Notice that the above proof uses the notation of a Banach Space, but never uses the linear algebraic structure. Even though I wrote $|x-y|$, the proof only uses the fact that $|x-y|$ is a complete metric, and you could write $d(x,y)$ throughout instead. This is a proof for arbitrary (complete) metric spaces, despite what the notation might lead you to believe.

Now for the surprising application! We want to show that if you perturb an invertible linear transformation, it remains a homeomorphism. Again, the clever idea that I want to highlight in this post is this: by recognizing a hypothetical inverse of a point $y$ would have to be a fixed point of some function $f_y$, then we win as soon as we show $f_y$ is a contraction. Moreover, since these $f_y$ will depend continuously on $y$, the previous theorem tells us that our inverse will depend continuously on $y$!

So here’s the actual theorem proven in the lecture:

Let $E$ be a Banach Space, and let $T : E \to E$ be an invertible linear contraction. Let $e : E \to E$ be lipschitz with constant $\lambda < ||T^{-1}||^{-1}$. Then $T + e$ is still a homeomorphism.

The condition on $T$ makes sense. We clearly want to use the contraction mapping theorem, so if $T$ is supposed to be the “main term” of this function, it had better be a contraction. It’s not immediately clear why this condition on $e$ means that it is a “small” perturbation. However, if we unwind the definition of the operator norm, this condition says that $e$ has lipschitz constant less than $\inf_{||v||=1} ||Tv||$. So if I wiggle $x$ a little, $ex$ is wiggled by less than $\inf ||Tv||$. In particular, $ex$ is wiggled by less than $||Tx||$. So the amount of extra wiggle incurred by $e$ is small compared to the wiggle that $T$ already has.

Primed by the idea that we’ll be exploiting the contraction mapping theorem, the proof becomes almost obvious. We want to find a continuous inverse for $T+e$, but what must such an inverse look like?

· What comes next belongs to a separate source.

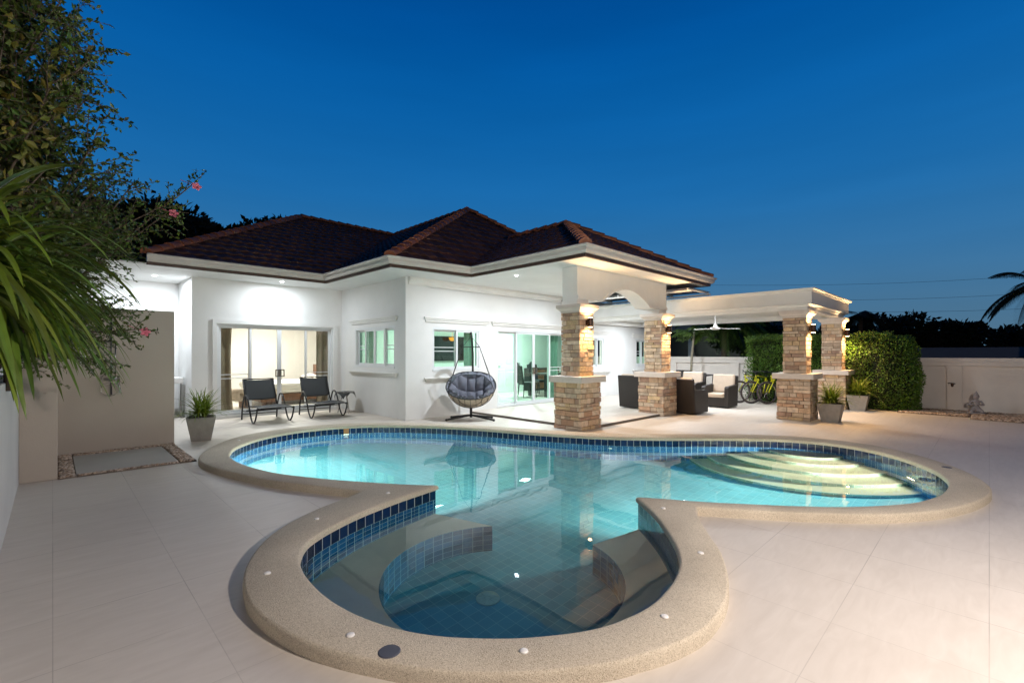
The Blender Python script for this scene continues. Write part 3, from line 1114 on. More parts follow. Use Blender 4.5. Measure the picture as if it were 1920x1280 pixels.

\[\begin{align*} (T+e)x = y &\iff Tx + ex = y\\ &\iff Tx = y-ex\\ &\iff x = T^{-1}y - T^{-1}ex \end{align*}\]

So a hypothetical inverse $x$ must be a fixed point of $f_y(x) = T^{-1}y - T^{-1}ex$. Notice $f_y(x)$ is jointly continuous in $y$ and $x$, since subtraction is. So by our previous theorem, it suffices to show each $f_y$ is a contraction, and that there is a uniform contraction constant. Of course (independtly of $y$)

\[\begin{align*} ||f_y(x) - f_y(x')|| &= ||T^{-1}ex' - T^{-1}ex||\\ &= ||T^{-1}(ex' - ex)||\\ &\leq ||T^{-1}|| \; ||ex' - ex||\\ &\leq ||T^{-1}|| \; \lambda \; ||x' - x||\\ &\leq ||x' - x|| \end{align*}\]

Here the last inequality came from our (previously mysterious) condition on the lipschitz constant of $e$. Putting ourselves in the shoes of someone trying to prove this in their research, it is now clear how that condition arose in the first place. We might try to work through this proof, and in the last step realize that we need this condition on $e$. So we add it as a hypothesis, and pretend we knew in advance that this was the right condition!